Tanto maggiore è l’ansia di definirsi, tanto più grande è il vuoto che si cerca di colmare. Anche per quanto riguarda la presenza in rete, come nella vita in generale, vale il principio dell’equilibrio. L’estrema parsimonia può rivelare, anche se non sempre e non necessariamente, una difficoltà relazionale. Una produzione incessante e quindi la presunzione che le centinaia o addirittura migliaia di amici sia sempre interessata a quel che si posta, rivela certamente l’ipertrofia di un ego alla ricerca di riconoscimento. La situazione si aggrava quando l’oggetto dei post tocca questioni personali (il proprio carattere, il proprio stato d’animo, i propri sentimenti attraverso vignette e fotografie ecc.). Sembra caduta una barriera che accompagnato la storia stessa dell’uomo, quella della discrezione e riservatezza sulla sfera delle questioni private. Una sorta di incontinenza espressiva che ha perso ogni limite ed espone in pubblico brani di vita un tempo custoditi nella propria sfera più intima. L’intimità inautentica costituisce il tono di voce di molte bacheche, in particolare femminili, ma non solo, e si prolunga nei commenti che estendono la socializzazione non richiesta a particolari della vita privata e delle relazioni dei partecipanti (prevalentemente ricolme di proclamazione di affetti, tvb, cara/o sorella/fratello, fantastico, unico ecc) . Eppure l’effetto, il giudizio degli ‘altri lettori’ di fronte a questa esposizione pubblica di fatti privati, è spesso di fastidio e irritazione.

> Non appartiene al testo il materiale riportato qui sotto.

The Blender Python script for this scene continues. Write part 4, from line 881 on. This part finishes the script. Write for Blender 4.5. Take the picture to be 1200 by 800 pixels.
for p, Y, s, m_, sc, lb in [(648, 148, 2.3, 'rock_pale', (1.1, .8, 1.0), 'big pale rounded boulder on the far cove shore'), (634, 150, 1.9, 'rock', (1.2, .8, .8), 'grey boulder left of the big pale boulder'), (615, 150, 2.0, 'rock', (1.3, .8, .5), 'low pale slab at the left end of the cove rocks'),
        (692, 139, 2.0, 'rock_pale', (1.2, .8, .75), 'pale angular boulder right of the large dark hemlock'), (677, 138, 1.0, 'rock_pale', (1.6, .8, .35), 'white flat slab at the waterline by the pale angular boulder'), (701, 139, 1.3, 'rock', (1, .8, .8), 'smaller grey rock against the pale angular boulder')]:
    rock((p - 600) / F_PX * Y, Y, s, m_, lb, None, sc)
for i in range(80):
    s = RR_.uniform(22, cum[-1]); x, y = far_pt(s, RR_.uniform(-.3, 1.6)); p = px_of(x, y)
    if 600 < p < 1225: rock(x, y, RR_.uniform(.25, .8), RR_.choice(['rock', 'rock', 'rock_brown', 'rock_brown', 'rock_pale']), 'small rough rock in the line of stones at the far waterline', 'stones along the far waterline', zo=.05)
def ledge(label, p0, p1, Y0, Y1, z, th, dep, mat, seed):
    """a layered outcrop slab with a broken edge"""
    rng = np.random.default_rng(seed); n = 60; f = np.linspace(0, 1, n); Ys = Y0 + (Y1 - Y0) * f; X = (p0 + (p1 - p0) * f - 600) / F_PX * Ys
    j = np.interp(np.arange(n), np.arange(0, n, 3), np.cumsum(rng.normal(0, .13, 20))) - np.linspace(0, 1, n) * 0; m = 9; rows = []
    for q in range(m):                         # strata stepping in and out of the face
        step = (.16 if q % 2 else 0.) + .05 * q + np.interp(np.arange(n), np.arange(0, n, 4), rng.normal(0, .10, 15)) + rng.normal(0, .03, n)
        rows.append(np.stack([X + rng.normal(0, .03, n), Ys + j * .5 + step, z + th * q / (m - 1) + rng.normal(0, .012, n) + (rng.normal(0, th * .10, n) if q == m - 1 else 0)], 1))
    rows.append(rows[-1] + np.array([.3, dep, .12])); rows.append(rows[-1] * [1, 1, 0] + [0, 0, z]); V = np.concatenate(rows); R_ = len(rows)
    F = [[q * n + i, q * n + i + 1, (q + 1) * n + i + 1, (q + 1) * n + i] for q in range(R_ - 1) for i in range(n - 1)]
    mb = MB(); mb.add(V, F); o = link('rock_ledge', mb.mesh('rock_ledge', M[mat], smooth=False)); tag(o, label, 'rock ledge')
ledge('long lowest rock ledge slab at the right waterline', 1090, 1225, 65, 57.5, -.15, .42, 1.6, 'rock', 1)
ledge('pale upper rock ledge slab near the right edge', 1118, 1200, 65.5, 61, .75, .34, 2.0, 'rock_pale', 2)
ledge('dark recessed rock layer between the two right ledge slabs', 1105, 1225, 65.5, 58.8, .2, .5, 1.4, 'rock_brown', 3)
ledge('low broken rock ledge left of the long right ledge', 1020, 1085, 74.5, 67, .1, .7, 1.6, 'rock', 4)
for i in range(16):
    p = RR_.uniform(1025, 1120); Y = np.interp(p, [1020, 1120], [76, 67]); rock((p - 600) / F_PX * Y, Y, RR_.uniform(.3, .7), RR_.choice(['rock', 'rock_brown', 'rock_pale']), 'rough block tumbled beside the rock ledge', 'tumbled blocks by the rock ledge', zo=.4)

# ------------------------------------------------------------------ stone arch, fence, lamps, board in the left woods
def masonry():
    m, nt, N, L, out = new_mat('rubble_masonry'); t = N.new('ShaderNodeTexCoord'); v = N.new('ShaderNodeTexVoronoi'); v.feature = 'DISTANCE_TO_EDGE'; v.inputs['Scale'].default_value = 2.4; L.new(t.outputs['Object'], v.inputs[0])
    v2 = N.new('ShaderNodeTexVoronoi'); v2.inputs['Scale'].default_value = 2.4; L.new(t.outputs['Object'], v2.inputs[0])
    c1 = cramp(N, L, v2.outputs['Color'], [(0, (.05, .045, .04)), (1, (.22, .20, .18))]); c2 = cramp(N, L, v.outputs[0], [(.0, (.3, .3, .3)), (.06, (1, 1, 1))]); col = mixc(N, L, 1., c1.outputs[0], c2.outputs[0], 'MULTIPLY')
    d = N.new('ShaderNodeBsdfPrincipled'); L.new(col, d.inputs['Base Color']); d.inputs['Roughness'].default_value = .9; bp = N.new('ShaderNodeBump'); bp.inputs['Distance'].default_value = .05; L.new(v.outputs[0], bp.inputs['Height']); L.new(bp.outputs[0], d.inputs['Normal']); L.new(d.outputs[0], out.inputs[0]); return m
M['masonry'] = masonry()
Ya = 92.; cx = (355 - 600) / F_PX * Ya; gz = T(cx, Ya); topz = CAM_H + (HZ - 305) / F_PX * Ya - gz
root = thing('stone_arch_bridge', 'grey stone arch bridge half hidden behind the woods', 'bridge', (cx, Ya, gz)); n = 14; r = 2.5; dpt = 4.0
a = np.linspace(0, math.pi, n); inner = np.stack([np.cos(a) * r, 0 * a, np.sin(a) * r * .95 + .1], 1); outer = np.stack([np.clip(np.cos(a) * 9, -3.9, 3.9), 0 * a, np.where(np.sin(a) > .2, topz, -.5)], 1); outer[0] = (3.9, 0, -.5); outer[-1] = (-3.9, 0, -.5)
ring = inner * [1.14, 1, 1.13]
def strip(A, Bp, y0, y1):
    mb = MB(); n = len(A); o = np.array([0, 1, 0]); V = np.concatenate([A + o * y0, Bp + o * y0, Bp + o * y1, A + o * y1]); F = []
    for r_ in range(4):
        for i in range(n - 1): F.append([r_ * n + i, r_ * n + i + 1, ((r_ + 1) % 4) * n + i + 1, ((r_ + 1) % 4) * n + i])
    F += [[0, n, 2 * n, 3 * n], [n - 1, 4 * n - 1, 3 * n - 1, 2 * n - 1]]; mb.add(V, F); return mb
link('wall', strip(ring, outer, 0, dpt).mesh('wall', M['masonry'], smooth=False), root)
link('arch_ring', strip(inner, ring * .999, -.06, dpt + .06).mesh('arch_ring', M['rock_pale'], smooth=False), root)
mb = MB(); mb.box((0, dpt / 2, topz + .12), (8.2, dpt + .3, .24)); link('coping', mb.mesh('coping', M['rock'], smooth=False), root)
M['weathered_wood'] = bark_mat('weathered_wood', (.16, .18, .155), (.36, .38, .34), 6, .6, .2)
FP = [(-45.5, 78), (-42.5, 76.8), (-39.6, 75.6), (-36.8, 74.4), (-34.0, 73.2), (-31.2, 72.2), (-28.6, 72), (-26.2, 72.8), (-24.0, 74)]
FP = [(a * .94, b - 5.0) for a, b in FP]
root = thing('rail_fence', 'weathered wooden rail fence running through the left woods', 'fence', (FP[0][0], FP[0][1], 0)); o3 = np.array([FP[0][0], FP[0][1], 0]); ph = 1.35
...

La stessa autenticità si diluisce fino ad acquisire un effetto di artificiosità, ‘fake’, come dicono alcuni. Scopriamo che in realtà, pur parlando a un grande numero di persone, nella scrittura, così come nel gioco di like (a chi è rivolto una like? A una persona? A un contenuto?) che scatena, si ha spesso presente solo un gruppo ristretto di destinatari a cui si vuol far arrivare un messaggio. A volta esplicitamente evocati con un tag, a volta chiamati in causa in forma più o meno criptata ( allusioni, doppi sensi, riferimenti) mentre gli ‘altri’ (i destinatari di secondo livello) vengono a rappresentare il terzo occhio di una pulsione esibizionista . A volte sono semplicemente ‘costretti’ a recepire messaggi scritti su una bacheca pubblica ma rivolti in realtà, e capita più spesso di quanto non si creda, a una singola persona. E allora fb rischia di assecondare una forma di comunicazione obliqua, in cui vale il principio, perverso, della sostituzione. D’altra parte che la coppia esibizionismo-veuyrismo sia una dimensione fondamentale per comprendere la fruizione dei sociale media è un dato trova tante conferme sperimentali.
Una deriva che si collega al trend di lungo periodo del narcisismo degli italiani. Dallo scenario Atlas abbiamo monitorato negli anni il grado di accordo all’affermazione ‘mi piace guardarmi allo specchio’, che riguardava il 35% degli italiani negli anni ’80. Oggi abbiamo sforato il 50%, ma forse si potrebbe riscrivere come ‘mi piace guardarmi su facebook’. Nel nostro campione infatti, fatto 100 il tempo passato su fb, così si distribuisce: 10 per le notifiche, 20 scorrere i post sulla home, 30 andare a vedere la bacheca di amici, 40 manutenere/guardare/contemplare la propria bacheca.